I have a sprawling to-do list that’s just full of things that I haven’t gotten around to. This is an interesting challenge and opportunity. Some of these things are dated and I should just say no to them. But really what I need to do is to get to a meta-level. To recognise that I’m trapped in a box, with my limitations keeping me in, and that I’ll have to carefully examine my situation in order to transcend it. I don’t think it’ll ever be possible to get to “inbox zero” with a bunch of todos. So I need to find some better way of feeling happy and fulfilled. It has to be a measure of flow, a measure of progress, a rate of change sort of metric rather than an absolute one. I know I need to be writing every day. If I’m not writing, I’m stagnating, and if I’m left stagnant, I start to get a little… decrepit. It’s not a good look, and it doesn’t feel fun either. I want to have fun. Life is short, we should all have as much fun as we can before we die. And to have really great fun, we have to be imaginative. All the “lots of fun in the short term” options are uncreative, and often destructive.
How can I have more fun? I find myself thinking about my guitars, which are hanging on my wall, that I haven’t really touched in a while. I find myself thinking about the youtube videos that I want to make. I’ve made a couple of videos recently – they’re really just word vomits in video form. I want to do this partly because I think it’s such a shame I don’t have more videos of myself from the past – there’s something that gets captured in a video that mere writing and photographs can’t quite capture. And also I want to get more comfortable speaking to an international audience. I want to get better at communicating, at being understood. Doing this on more than one medium definitely has its uses. I don’t intend to be a famous YouTuber – I just want to get into the habit of publishing videos of myself. Maybe at least one a week? I should do one tomorrow. Adding a todo for that now.
I want to get this word vomit project over and done with as quickly as possible. I have 346 vomits left to write. If I do one a day (and remember, I went 17 days without writing a single one recently), then I still won’t be done until 2018. I’d really like to be done in 2017. This means that I have to write more than one word vomit a day. This means that I have to change my behaviour significantly. It means that I’ll have to write on my commutes. It means I’ll have to try and publish one word vomit before I leave the house, and one more before I go to bed. If I manage to write 2 a day, that’s 173 sets of vomits. If I can pull this off, I’ll be done in September.
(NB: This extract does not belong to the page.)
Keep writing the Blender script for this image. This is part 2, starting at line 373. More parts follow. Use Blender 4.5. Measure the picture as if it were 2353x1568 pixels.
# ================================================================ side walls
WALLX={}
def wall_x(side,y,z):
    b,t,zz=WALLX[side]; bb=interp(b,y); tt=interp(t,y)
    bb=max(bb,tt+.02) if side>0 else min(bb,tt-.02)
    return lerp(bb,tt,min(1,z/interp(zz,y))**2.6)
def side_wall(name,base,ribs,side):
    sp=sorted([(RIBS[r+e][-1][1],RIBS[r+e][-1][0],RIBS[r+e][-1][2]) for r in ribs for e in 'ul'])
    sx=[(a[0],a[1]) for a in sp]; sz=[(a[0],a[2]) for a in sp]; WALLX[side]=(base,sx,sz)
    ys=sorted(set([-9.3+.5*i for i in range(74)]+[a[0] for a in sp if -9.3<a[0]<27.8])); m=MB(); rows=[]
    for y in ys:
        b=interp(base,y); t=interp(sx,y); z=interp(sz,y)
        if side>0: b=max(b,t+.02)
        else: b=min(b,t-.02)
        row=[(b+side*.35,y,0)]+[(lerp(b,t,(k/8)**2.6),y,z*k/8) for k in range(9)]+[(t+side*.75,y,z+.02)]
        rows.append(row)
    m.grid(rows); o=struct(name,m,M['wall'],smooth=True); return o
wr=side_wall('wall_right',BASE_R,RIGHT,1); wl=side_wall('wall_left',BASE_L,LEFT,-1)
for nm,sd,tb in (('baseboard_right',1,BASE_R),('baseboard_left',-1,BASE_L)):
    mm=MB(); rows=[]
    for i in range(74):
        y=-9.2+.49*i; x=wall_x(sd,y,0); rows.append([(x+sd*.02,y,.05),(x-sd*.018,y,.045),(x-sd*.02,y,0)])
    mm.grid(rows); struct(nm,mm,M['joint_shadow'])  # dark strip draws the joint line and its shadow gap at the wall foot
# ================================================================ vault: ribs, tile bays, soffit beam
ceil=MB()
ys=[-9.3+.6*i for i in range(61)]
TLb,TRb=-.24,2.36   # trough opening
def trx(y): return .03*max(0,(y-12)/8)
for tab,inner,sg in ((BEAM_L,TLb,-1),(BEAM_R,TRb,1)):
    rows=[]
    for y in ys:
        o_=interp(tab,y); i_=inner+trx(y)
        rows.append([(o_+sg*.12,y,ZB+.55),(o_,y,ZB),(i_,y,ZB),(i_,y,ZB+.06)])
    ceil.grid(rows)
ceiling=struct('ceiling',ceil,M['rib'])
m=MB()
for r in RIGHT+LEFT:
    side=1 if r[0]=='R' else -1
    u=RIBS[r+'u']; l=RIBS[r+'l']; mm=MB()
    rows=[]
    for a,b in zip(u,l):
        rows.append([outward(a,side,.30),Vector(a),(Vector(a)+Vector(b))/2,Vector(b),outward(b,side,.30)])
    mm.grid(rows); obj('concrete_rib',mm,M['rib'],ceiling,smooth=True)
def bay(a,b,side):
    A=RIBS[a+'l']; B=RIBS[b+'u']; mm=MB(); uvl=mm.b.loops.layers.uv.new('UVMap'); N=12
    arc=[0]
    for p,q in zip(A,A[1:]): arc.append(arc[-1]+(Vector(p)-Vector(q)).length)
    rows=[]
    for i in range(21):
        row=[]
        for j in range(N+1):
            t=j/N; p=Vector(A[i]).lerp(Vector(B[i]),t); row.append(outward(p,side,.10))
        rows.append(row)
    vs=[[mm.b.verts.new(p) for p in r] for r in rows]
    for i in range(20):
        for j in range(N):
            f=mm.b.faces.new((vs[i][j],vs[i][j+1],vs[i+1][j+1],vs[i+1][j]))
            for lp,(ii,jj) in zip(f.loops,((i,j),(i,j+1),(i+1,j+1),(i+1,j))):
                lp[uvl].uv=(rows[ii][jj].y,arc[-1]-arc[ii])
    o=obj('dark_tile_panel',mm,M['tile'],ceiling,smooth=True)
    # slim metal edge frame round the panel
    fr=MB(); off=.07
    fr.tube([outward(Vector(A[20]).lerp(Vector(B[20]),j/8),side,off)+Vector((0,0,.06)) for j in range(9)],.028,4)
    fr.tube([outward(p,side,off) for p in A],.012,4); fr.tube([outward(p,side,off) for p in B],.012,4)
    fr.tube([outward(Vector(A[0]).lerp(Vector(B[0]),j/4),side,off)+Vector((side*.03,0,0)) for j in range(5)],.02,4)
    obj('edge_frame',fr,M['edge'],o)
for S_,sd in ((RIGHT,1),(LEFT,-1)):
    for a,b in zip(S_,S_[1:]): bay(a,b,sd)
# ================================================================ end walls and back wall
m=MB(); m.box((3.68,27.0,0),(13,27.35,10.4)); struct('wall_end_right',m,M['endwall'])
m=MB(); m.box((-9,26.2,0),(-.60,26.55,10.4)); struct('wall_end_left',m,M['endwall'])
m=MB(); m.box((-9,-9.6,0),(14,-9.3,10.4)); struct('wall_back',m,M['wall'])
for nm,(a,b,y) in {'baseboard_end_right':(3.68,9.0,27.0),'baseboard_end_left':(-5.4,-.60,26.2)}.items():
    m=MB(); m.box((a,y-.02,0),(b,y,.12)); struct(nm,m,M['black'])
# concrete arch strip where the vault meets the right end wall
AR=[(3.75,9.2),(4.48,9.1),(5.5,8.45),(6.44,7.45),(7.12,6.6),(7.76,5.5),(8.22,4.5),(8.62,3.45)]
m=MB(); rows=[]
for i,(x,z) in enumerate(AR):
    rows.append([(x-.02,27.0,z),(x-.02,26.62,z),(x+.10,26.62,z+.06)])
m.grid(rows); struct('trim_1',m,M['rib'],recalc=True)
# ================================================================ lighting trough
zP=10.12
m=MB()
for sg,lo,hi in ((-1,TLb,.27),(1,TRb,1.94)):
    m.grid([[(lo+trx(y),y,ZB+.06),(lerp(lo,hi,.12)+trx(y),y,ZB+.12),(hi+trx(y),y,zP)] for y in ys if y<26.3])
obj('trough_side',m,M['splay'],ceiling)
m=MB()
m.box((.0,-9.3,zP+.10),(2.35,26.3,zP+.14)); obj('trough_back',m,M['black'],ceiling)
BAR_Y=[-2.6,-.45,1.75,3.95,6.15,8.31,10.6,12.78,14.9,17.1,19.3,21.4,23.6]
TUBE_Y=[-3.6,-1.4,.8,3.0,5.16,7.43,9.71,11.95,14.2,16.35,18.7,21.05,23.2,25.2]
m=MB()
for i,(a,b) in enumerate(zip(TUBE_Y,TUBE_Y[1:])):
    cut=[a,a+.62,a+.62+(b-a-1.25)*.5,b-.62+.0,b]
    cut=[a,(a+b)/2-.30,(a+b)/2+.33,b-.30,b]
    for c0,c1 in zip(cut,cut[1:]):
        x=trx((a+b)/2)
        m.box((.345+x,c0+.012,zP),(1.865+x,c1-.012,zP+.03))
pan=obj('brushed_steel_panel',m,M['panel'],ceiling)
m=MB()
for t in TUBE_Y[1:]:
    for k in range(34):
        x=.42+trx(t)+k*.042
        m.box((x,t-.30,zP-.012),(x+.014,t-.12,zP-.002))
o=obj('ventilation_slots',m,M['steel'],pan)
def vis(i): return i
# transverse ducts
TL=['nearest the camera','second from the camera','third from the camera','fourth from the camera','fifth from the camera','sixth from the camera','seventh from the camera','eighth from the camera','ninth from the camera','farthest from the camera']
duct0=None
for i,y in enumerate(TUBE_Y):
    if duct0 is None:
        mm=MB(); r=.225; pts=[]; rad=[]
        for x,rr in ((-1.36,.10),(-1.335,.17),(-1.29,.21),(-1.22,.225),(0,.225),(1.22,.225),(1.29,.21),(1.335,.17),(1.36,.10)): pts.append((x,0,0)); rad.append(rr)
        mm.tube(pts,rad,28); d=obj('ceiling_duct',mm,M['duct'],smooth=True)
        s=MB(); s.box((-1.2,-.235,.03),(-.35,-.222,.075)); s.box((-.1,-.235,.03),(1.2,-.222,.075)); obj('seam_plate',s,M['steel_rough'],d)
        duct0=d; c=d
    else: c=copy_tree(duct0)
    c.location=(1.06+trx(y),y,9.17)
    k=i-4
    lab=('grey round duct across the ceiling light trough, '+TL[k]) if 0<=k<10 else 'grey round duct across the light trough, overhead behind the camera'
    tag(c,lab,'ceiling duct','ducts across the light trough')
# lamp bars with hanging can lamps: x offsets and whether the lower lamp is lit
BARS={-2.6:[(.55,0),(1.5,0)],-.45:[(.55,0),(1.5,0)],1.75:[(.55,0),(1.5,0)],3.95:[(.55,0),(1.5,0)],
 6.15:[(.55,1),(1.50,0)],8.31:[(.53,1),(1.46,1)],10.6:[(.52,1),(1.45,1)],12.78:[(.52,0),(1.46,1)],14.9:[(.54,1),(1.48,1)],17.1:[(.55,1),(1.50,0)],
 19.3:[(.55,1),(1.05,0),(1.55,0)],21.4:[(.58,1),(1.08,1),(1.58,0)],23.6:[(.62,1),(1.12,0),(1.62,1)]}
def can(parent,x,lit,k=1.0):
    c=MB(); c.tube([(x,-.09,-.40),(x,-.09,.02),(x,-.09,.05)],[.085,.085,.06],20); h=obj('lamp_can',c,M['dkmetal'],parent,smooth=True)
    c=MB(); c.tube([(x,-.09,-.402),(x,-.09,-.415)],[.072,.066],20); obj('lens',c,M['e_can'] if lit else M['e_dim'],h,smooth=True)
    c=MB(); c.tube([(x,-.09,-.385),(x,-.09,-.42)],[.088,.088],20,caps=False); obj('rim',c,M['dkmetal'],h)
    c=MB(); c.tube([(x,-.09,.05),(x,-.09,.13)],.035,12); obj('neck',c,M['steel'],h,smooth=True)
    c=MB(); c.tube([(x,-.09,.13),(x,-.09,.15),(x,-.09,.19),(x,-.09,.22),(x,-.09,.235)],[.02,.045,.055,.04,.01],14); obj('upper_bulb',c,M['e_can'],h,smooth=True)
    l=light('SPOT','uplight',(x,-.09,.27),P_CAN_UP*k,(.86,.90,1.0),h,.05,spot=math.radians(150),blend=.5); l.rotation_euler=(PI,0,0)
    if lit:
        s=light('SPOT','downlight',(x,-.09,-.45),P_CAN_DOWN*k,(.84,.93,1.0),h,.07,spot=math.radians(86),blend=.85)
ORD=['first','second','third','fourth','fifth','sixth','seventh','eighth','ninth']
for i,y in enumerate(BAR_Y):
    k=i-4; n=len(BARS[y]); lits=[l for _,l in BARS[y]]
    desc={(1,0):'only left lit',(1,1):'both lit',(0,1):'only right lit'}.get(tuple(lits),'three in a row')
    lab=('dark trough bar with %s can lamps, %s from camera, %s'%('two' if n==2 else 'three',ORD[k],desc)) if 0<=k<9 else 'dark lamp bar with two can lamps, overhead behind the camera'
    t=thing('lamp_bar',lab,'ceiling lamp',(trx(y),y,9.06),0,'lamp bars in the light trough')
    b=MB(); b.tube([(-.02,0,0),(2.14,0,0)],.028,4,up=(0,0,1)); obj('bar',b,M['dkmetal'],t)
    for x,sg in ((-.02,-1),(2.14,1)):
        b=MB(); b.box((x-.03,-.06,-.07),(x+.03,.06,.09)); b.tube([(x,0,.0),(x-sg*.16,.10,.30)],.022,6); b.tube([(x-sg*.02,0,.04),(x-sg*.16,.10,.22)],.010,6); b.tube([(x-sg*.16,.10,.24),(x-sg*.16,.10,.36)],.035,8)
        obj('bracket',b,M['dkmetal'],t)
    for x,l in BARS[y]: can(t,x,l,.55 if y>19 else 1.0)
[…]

That seems reasonable. I just need to set aside time to write. This isn’t all that crazy. I’ve found myself running in circles for no reason at all, and that’s definitely time I could have spent writing. I’m publishing unedited words anyway, so it’s not like things need to be good. They just need to be done.
I’m thinking now of how little I’ve exercised in the past year even though I have access to a home gym that I spent a couple of thousands of dollars on. I haven’t completely fallen off the wagon; I still work out at least once every two weeks or so. But I should be working out every 3 days. I know i’ve written a few vomits before about how exercise is psychoactive, how it has all sorts of mental and psychological benefits, how it’s fun, how it makes me feel alive, how it makes me realise that I could be doing more with myself, more for myself, at any given point in time. So I definitely need to exercise tomorrow.
I told myself to have a system of doing regular reviews. I just messaged a friend earlier to remind him to do his. It’s funny, how hard it is to maintain this habit. On a daily level I think I just tell myself that oh I’m so tired, I’ll do it later, I’ll do it tomorrow. But then it doesn’t get done. And if I’m not doing regular reviews of my everyday life, then how do I know if I’m getting better at living the life that I want to be living? Some people might do this without writing, but just by reflecting and meditating. I think I could use some of that too. What am I waiting for? I don’t want to obsess about this too much – the point is to act. I’m writing a vomit now. I want to do a review tomorrow morning, going over all of my things as quickly as possible. Ah – I realise I often get distracted y some specific detail of whatever’s on my plate, and then I start pursuing the on the spot. That’s a bad idea. I need to learn to set a course for myself and then follow it without being distracted mid-way. I’ve definitely gotten better at this over the years, but I need to continually get better yet, otherwise I’m stagnating, and when I stagnate I get decrepit, and life goes from being an adventure to an ordeal.
Sometimes I wonder if I deliberately make my own life a little difficult because some part of me feels like I need to suffer, atone for my sins. It seems a little far-fetched in writing, but think about how sometimes people who’ve been abused, continue to seek out new abusers to abuse them. It’s sad, silly, all of those things. And yet I am like that in my own way. That’s just a bug of the human mind. We’re only sort-of conscious. We’re only sort-of able. We have to accept that, and integrate that into our dealings with reality.